The PPS and its variants were used extensively by the Red Army during World War II and were later adopted by the armed forces of several countries of the former Warsaw Pact as well as its many African and Asian allies.

The PPS was created in response to a Red Army requirement for a compact and lightweight weapon with similar accuracy and projectile energy to the Soviet PPSh-41 submachine gun widely deployed at the time, with reduced rate of fire, produced at lower cost and requiring less manpower, particularly skilled manpower.

Sudaev was ordered by the State Commission for Armaments to perfect for large-scale production the sub-machine gun design of lieutenant I.K. Bezruchko-Vysotsky from the Dzerzhinsky Artillery Academy, who had created two prototypes in 1942; the second of these was the basis of Sudaev's gun.

During design, emphasis was placed on simplifying production and eliminating most machining operations; most of the weapon's parts were sheet-steel stamped. These measures reduced the number of machined components to a bare minimum, cutting down machining time by more than half, to 2.7 hours of machining instead of 7.3 hours for the PPSh-41. There were also savings of over 50% in raw steel usage, down to 6.2 kg instead of 13.9 kg, and fewer workers were required to manufacture and assemble the parts. Thanks to the improvements in production efficiency, the Soviet planners estimated that the new gun would have allowed an increase in monthly submachine gun output from 135,000 units to 350,000 weapons.

Prototypes were field tested between 26 April and 12 May 1942; the evaluation commission's report was largely favorable, but still proposed some minor improvements mostly aimed at strengthening the gun's structure. By July, Shpagin had finished his own improved model (PPSh-2), and it was pitted in field trials against the PPS, which was found superior in most respects: accuracy, reliability, maneuverability. (This was apparently a large scale contest, in which 20 designs participated. On July 28, 1942 GAU head N.D. Yakovlev and his aide Ivan Novikov presented Sudaev's gun to the State Defense Committee for approval. The firearm was accepted into service as the PPS-42 (Russian: Пистолет-пулемёт Судаева—ППС or Pistolet Pulemyot Sudayeva model of 1942). The weapon was put into small-scale production during the Siege of Leningrad; mass production did not commence until early 1943 at the Sestroretsk Arsenal (over 45,000 weapons were produced before being replaced by the improved PPS-43). The factory in charge for the pilot production starting in December 1942 was the Sestroretsk Tool Factory (Russian: Сестрорецкий инструментальный завод «Воскова».) The first series guns were presented for personal inspection to Andrei Zhdanov and Leonid Govorov in the same month. The full-scale production began in 1943, and the official count of PPS-42 guns produced was 46,572. Most were used during the military trials by the soldiers of the Leningrad Front. The military trials officially took place between January and April 1943.

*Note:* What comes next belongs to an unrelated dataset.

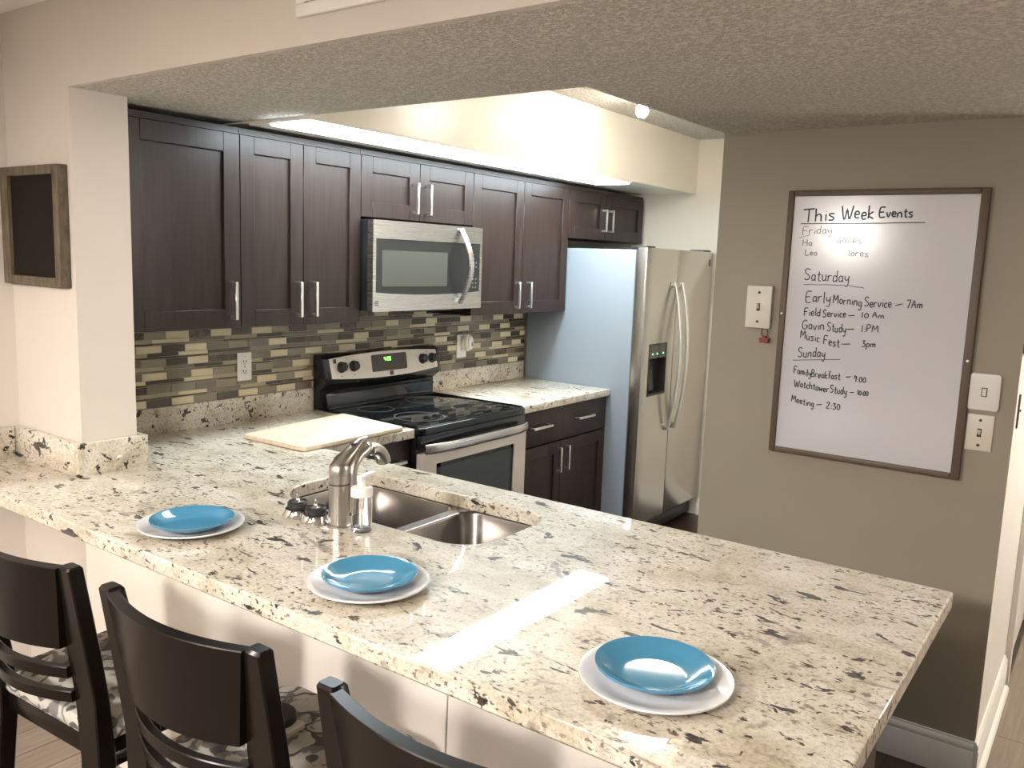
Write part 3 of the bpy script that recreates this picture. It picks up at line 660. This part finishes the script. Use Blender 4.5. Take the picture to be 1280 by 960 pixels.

Due to the massive investment already made in machinery for PPSh-41 production, which was already being produced in more than a million pieces per year, it turned out it would have been uneconomical to completely abandon its production in favor of the PPS. By end of the war some two million PPS-43 submachine guns were made. Due to the oversupply of the Soviet army with submachine guns after the war, production of the PPS in the Soviet Union ceased in 1946.

In the last two years of the war, Sudaev continued to experiment with improvements for his submachine gun. Six of his later prototype models, made in 1944 and 1945, are found in the Military Historical Museum of Artillery, Engineers and Signal Corps. These have variations in bolt shape and weight, as well as more obvious outward differences like a wooden, non-folding stock or a folding bayonet.

The PPS remained in service with some Soviet forces until the mid-1950s. Among the last to relinquish it were crews of armored vehicles and the Naval Infantry. Some WWII-era weapons found their way to the Chinese People's Liberation Army and were subsequently captured by UN forces in the Korean War.